Todo muy bien, pero hay una contracara cada vez más evidente de este problema, Cualquiera que circule por el Centro de Montevideo, puede percibir el nivel de deterioro y decadencia que allí se vive. Cada día cierra un nuevo comercio, la gente huye a otros barrios, las propiedades ven derrumbarse su valor, el turismo casi ha desaparecido, y el olor fétido a excrementos humanos, ha suplantado al tradicional aroma de las parrilladas, de los vendedores de garrapiñada y maní tostado.
La contracara de este tema, es que hay muchos uruguayos trabajadores, esforzados, luchadores, que están viendo como este problema creciente, les golpea directamente en su medio de vida formal.
No puede ser que las autoridades nacionales, pero en especial las departamentales, no tomen cartas en el asunto de manera más definida.
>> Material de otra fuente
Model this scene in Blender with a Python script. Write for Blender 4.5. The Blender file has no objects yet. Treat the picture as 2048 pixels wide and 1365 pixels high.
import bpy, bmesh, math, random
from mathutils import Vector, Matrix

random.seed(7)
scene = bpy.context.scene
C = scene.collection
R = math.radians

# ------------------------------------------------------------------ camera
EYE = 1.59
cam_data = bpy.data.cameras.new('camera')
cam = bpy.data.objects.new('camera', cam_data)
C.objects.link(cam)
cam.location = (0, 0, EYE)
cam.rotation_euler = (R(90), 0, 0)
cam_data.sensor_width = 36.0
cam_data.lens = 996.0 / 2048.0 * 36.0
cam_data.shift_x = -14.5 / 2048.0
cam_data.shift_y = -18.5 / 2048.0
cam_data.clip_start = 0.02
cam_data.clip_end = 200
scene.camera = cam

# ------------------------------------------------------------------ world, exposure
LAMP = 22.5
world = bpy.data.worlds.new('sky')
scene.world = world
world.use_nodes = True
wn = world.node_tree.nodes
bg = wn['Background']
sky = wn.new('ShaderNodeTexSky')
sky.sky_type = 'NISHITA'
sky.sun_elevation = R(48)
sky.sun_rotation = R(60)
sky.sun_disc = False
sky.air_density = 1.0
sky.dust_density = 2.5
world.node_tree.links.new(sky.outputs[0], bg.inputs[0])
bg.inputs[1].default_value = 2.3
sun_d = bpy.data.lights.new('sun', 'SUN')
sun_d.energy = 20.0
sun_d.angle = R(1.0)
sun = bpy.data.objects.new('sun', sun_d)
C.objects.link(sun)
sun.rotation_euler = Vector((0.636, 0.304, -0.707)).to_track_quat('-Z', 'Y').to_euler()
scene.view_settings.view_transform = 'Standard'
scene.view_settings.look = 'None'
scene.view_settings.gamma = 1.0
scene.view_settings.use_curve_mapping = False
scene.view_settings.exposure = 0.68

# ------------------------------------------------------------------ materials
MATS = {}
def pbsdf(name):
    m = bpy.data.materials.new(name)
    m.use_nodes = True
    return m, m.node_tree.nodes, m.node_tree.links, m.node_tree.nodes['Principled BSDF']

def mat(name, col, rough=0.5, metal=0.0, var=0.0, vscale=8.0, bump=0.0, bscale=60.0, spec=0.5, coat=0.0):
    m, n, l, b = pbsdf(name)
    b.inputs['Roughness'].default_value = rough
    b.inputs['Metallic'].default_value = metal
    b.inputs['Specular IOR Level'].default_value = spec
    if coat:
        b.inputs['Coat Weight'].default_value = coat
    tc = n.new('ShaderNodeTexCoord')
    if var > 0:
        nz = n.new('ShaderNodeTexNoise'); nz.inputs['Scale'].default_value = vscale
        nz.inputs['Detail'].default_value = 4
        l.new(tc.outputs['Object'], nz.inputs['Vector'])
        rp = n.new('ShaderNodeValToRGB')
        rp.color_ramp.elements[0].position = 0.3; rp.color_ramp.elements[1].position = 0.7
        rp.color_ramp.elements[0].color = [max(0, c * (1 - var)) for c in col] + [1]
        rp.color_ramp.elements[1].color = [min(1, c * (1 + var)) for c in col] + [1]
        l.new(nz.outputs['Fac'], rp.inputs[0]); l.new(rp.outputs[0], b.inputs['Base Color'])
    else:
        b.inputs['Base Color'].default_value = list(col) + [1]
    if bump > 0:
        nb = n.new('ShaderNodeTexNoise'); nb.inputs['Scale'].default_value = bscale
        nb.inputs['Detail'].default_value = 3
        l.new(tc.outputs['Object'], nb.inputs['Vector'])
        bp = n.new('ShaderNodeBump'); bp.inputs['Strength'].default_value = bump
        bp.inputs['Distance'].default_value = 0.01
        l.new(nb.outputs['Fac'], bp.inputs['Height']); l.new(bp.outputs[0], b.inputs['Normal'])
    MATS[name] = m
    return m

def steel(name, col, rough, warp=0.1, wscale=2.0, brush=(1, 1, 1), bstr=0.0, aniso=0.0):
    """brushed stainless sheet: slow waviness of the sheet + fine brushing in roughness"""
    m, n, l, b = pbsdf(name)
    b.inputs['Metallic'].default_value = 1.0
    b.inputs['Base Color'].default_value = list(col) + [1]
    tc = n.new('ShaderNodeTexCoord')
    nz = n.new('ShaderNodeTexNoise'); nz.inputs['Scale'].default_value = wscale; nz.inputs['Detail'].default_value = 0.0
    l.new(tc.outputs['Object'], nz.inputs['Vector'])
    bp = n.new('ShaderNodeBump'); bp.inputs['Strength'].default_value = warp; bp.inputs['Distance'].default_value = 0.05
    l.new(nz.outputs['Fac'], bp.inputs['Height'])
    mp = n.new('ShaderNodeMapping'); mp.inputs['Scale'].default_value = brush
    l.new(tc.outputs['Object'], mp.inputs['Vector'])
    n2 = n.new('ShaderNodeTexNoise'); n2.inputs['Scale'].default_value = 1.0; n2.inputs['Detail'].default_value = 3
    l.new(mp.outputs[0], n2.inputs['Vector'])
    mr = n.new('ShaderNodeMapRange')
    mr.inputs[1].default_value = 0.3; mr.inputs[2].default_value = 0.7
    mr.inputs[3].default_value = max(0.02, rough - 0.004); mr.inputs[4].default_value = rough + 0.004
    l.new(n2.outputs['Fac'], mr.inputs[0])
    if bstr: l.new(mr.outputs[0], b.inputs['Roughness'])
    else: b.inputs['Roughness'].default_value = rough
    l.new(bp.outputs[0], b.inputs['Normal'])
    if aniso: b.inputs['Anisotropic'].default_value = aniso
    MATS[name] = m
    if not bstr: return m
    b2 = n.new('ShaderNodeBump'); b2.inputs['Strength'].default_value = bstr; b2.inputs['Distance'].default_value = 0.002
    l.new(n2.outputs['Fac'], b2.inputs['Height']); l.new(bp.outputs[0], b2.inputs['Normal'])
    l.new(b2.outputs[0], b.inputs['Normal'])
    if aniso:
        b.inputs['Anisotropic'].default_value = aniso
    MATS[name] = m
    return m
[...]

Más bien que ocurre todo lo contrario, ya que con la permanente y falsa regulación que se hace de estos servicios que nadie desea, generando la falsa aspiración laboral, lo que se provoca es el crecimiento de esta actividad.
Lo que las autoridades no quieren ver, es que detrás de esa falluta muestra de solidaridad social, nos estamos pegando un tiro en el pie como sociedad. Cada comercio que cierra, cada ciudadano que emigra de la zona céntrica, es un contribuyente menos. Y es un poblador que desaparece de una zona establecida y con todos los servicios, que emigra muchas veces a lugares donde hay que proveer transporte, saneamiento, limpieza.
Así no se puede seguir. No podemos mirar para otro lado mientras la ciudad se convierte en el escenario de una película de terror.